FOOD CULTURE 1

The diverse food culture in Turkey is astounding to say the least.

When in İnegol you should try the Besler Inegöl Kofte, the restaurant, which sits beside the Kapali Çarşişi, where it all began when a Bulgarian immigrant from Filibe, Mustafa Efendi, 1842-1920, mixed beef and veal together with minced onion to create the town’s signature dish. Today, members of the third generation of the family still work at the restaurant, one of those pleasingly simple places where the food and the service still take precedence over opulence and show. Some people find Inegöl köfte a little on the chewy side, but, eaten with a simple salad of white beans and onion, with toasted bread dribbled with oil and with a glass of pomegranate juice to wash it down, it tastes quite heavenly.

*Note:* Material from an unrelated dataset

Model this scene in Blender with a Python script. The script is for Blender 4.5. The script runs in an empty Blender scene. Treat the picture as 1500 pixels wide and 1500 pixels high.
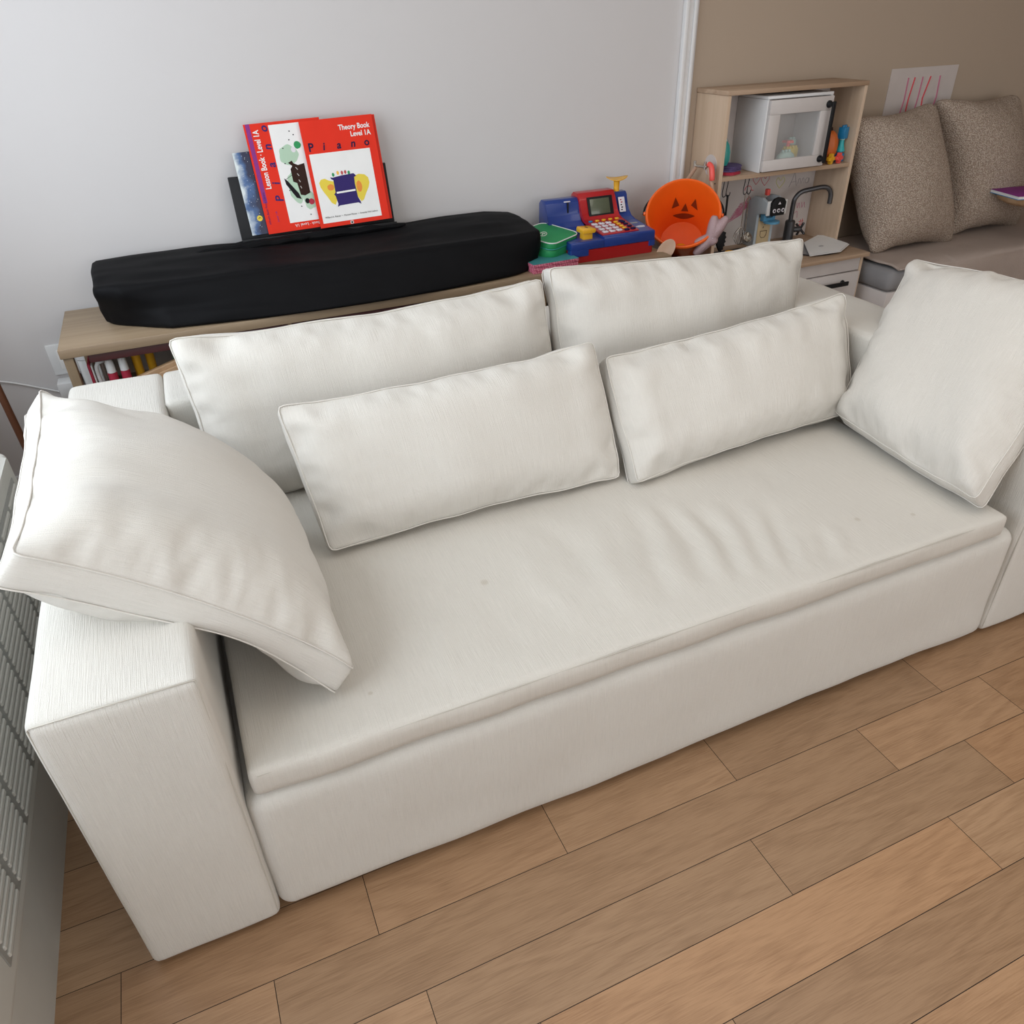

İskender kebap is one of the most famous meat foods from northwestern Turkey and takes its name from its inventor, İskender Efendi, who lived in Bursa in the late 19th century. The “Doner” meat is prepared from thinly cut grilled lamb basted with hot tomato sauce over pieces of lavas bread and generously coated with melted sheep butter and yogurt. Additionally, one cylindrical köfte can be placed on top. It is commonly consumed with ayran, a drink to aid digestion. Tomato sauce and boiling butter are sometimes poured over the dish, at the table.

For a quick and cheap, yet filling snack the omnipresent Doner can be found on every street corner. The large pieces of meat are slowly rotated on a spit and the meat is thinly cut and placed into either flat pitta bread or half a loaf, depending on your appitite, along with fresh mixed salad. Washed down with a glass of ayran it makes an economical meal.

The restaurants on the first floor of the Hasan Paşa Han, Diyarbakir are famous for the huge “Diyarbakir Breakfasts”. A vast array of dishes, totalling more than twenty are placed on a large round stainless steel tray which sits in the middle of the table. The dishes are filled with locally produce cheeses, homemade salami and sausages, honey and preserves, locally grown olives and accompanied by the traditional flat bread and sweet dark tea. On Sundays it is sometimes very difficult to find a vacant table and there are frequent queues of would be diners.

No matter where one travels within the country pastry shops, patiseries, can be found in even the smallest of villages. The city of Gaziantep is where Baklava was first made. It can be flakey, yet crisp and tender and it melts in your mouth. Commercially bought baklava is baked and then soaked in sugar syrup but in the countryside the sugar is often relaced with honey which when placed in the mouth “tango’s with your tongue”. Topped with ground, green pistacho’s it is divine.

Milk puddings, such as rice pudding topped with cinammon, chocholate whips and creme caramel are very popular.